The Sad Month of April (9)

More on the visit of Marine Colonel Al Gray to my office in Saigon in April 1975, as the North Vietnamese prepared to attack the city:

Al told me that he’d been named the Ground Security Officer for evacuation of Saigon when it was ordered. He and his troops were aboard ships of the U.S. 7th Fleet cruising in the South China Sea, out of sight from land. He’d flown in by helicopter to prepare.

But the ambassador was throwing every roadblock he could think of in Al’s way. He wouldn’t allow Al and his men to fly in on Marine helicopters—they had to use the little  hueys, the Bell UH-1 Iroquois  helicopters belonging to the Air America, a civilian company operating in South Vietnam. Those little birds could only hold eight to fourteen people max. The ambassador wouldn’t allow the Marines to stay overnight. So Al and his men had to fly in, do their preparatory work, then fly back to the 7th Fleet each day on the little hueys. And the ambassador insisted that Al and his men dress in mufti, not Marine uniforms. Al’s form of protest was the wild shirt he was wearing.

What Al told me helped to calm me. Now I knew that, ambassador or no ambassador, the Marines had landed. They were ready to carry out the evacuation the instant it was ordered.
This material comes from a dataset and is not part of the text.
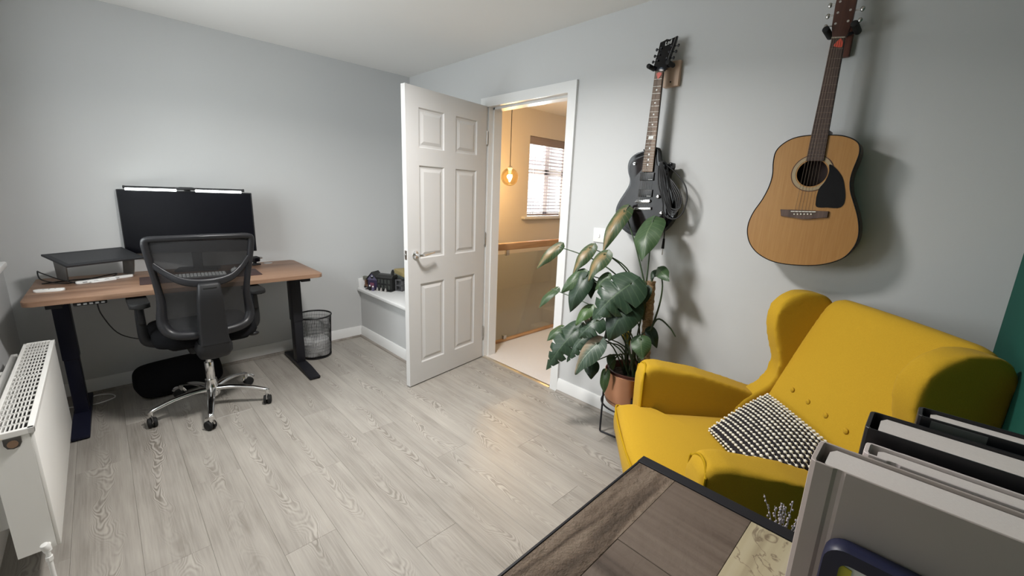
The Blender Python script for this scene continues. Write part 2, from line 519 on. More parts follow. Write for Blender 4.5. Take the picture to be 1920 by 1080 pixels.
    def loft(s, rings, closed=True, cap=True):
        bm = s.bm
        rv = [[bm.verts.new(p) for p in r] for r in rings]
        n = len(rings[0])
        for A, Bq in zip(rv, rv[1:]):
            for k in range(n if closed else n - 1):
                bm.faces.new((A[k], A[(k + 1) % n], Bq[(k + 1) % n], Bq[k]))
        if cap and closed:
            bm.faces.new(rv[0][::-1])
            bm.faces.new(rv[-1])
        return s

    def mesh(s, name, m, smooth=True, ang=40, fix=True):
        if fix:
            bmesh.ops.recalc_face_normals(s.bm, faces=s.bm.faces)
        me = bpy.data.meshes.new(name)
        s.bm.to_mesh(me)
        s.bm.free()
        if m:
            me.materials.append(m)
        if smooth:
            for p in me.polygons:
                p.use_smooth = True
            me.set_sharp_from_angle(angle=R(ang))
        return me

    def build(s, name, m, parent=None, smooth=True, ang=40, loc=(0, 0, 0), rot=(0, 0, 0), sub=0, fix=True):
        return put(name, s.mesh(name, m, smooth, ang, fix), parent, loc, rot, sub)


def put(name, me, parent=None, loc=(0, 0, 0), rot=(0, 0, 0), sub=0):
    o = bpy.data.objects.new(name, me)
    COL.objects.link(o)
    o.location = loc
    o.rotation_euler = rot
    if parent:
        o.parent = parent
    if sub:
        md = o.modifiers.new('sub', 'SUBSURF')
        md.levels = md.render_levels = sub
    return o


def tag(o, label=None, cat=None, group=None, kind=None):
    if label: o['label'] = label
    if cat: o['category'] = cat
    if group: o['group'] = group
    if kind: o['kind'] = kind
    return o


def thing(name, label, cat, loc=(0, 0, 0), rz=0.0, group=None, rot=None):
    o = bpy.data.objects.new(name, None)
    COL.objects.link(o)
    o.location = loc
    o.rotation_euler = rot or (0, 0, rz)
    o.empty_display_size = 0.05
    return tag(o, label, cat, group)


def struct(name, b, m, **k):
    return tag(b.build(name, m, **k), kind='structure')


# ------------------------------------------------------------------ the room
XL, YF, H = -2.62, -3.853, 2.365
T = 0.12
DY0, DY1, DZ = -1.890, -1.105, 2.005        # rough door hole
# floor: sub-floor and laminate planks running along y
fl = struct('floor', B().lohi((XL - 0.02, YF - 0.02, -0.08), (0.0, 0.0, -0.010)), SCOTIA, smooth=False)
PW, PL = 0.192, 1.285
pm = {}
x = XL
row = 0
offs = [0.35, 1.02, 0.62, 0.18, 0.86, 0.44, 1.16, 0.28, 0.74, 0.08, 0.95, 0.52, 1.22, 0.33]
while x < -0.002:
    x1 = min(x + PW, 0.0)
    y = 0.0 - offs[row % 14]
    ends = [0.0]
    while y > YF:
        ends.append(y)
        y -= PL
    ends.append(YF)
    for a, b_ in zip(ends, ends[1:]):
        key = (round(x1 - x, 3), round(a - b_, 3))
        if key not in pm:
            pm[key] = B().box((0, 0, -0.005), (key[0] - 0.0004, key[1] - 0.0004, 0.010), 0.0007, 1).mesh('plank', FLOORM, smooth=False)
        p = put('plank', pm[key], fl, ((x + x1) / 2, (a + b_) / 2, 0))
    x = x1
    row += 1
struct('ceiling', B().lohi((XL - 0.2, YF - 0.2, H), (0.0, 0.2, H + 0.1)), CEIL, smooth=False)
struct('wall_back', B().lohi((XL - 0.2, 0.0, -0.1), (0.12, 0.12, H)), WALL, smooth=False)
wb = B()
wb.lohi((0, DY1, 0), (T, 0.0, H)).lohi((0, YF, 0), (T, DY0, H)).lohi((0, DY0, DZ), (T, DY1, H))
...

After the end of the Vietnam war, Al Gray went on to become a Marine general. He was kind enough to stay in touch with me over the years after the fall of Saigon. We often gave presentations together at gatherings. And he contacted me at least once a year to see how I was doing.

By the way, I don’t call him Al any more. That stopped the day he was named Commandant of the Marine Corps. Now I call him “sir.”

General Gray is the finest leader I came across during my years in Vietnam. He had two priorities: his mission and the welfare of his men. And he never asked his troops to do anything he wouldn’t do himself.

General Gray is now 91 years old and still going strong. There is no doubt in my mind that he is a great man. It has been my privilege to know him.